Count how many lines below contain the word "build", then give that number alone.

*Source data*.
········

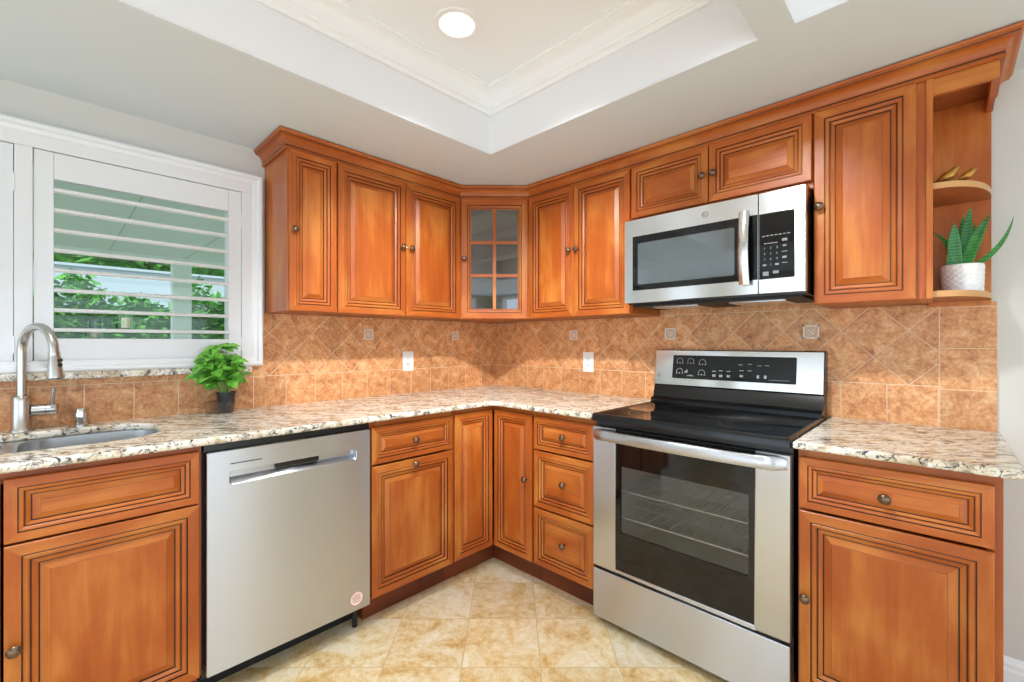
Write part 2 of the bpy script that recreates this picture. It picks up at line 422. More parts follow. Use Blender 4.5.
def cabinet(name, F, a0, a1, z0, z1, depth, label, loc_a, kick=0.0, top=False, group=None, d_in=0.012, ledge=0.0, mat='wood_v', stile=0.03, back=True):
    p = F @ Vector(((a0 + a1) / 2, 0.0 if kick else z0, depth / 2))
    t = thing(name, tuple(p), label, 'cabinet', group)
    mb = MB(F); zb = z0
    th = 0.016
    mb.box(a0, zb, d_in, a0 + th, z1, depth - 0.019, mat); mb.box(a1 - th, zb, d_in, a1, z1, depth - 0.019, mat)
    mb.box(a0 + th, zb, d_in, a1 - th, zb + th, depth - 0.019, 'wood_inside')
    if back: mb.box(a0 + th, zb + th, d_in, a1 - th, z1, d_in + 0.008, 'wood_inside')
    if top: mb.box(a0 + th, z1 - th, d_in + 0.008, a1 - th, z1, depth - 0.019, 'wood_inside')
    mb.build('carcass', t)
    fr = MB(F)
    fr.box(a0, zb, depth - 0.019, a0 + stile, z1, depth, 'wood_v'); fr.box(a1 - stile, zb, depth - 0.019, a1, z1, depth, 'wood_v')
    fr.box(a0 + stile, zb, depth - 0.019, a1 - stile, zb + 0.03, depth, 'wood_h'); fr.box(a0 + stile, z1 - 0.035, depth - 0.019, a1 - stile, z1, depth, 'wood_h')
    fr.build('face_frame', t, bevel=0.0008, seg=1)
    if kick:
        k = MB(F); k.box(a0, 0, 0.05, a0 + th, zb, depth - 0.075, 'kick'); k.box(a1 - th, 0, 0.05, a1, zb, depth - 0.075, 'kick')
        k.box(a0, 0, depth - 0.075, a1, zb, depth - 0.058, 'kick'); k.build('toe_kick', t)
    return t

# ------------------------------------------------------------------ setting
XE, YE = 4.8, -5.2
def sheet(name, quads, mat):
    mb = MB()
    for q in quads: mb.add(q, [(0, 1, 2, 3)], mat)
    return struct(mb.build(name))
f = MB(); f.box(-0.001, -0.08 if 0 else YE, -0.06, XE, 0.001, 0.0, 'floor'); struct(f.build('floor'))
ZC, ZT, ZU = 2.164, 2.352, 2.45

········

*Reply to the task*.
5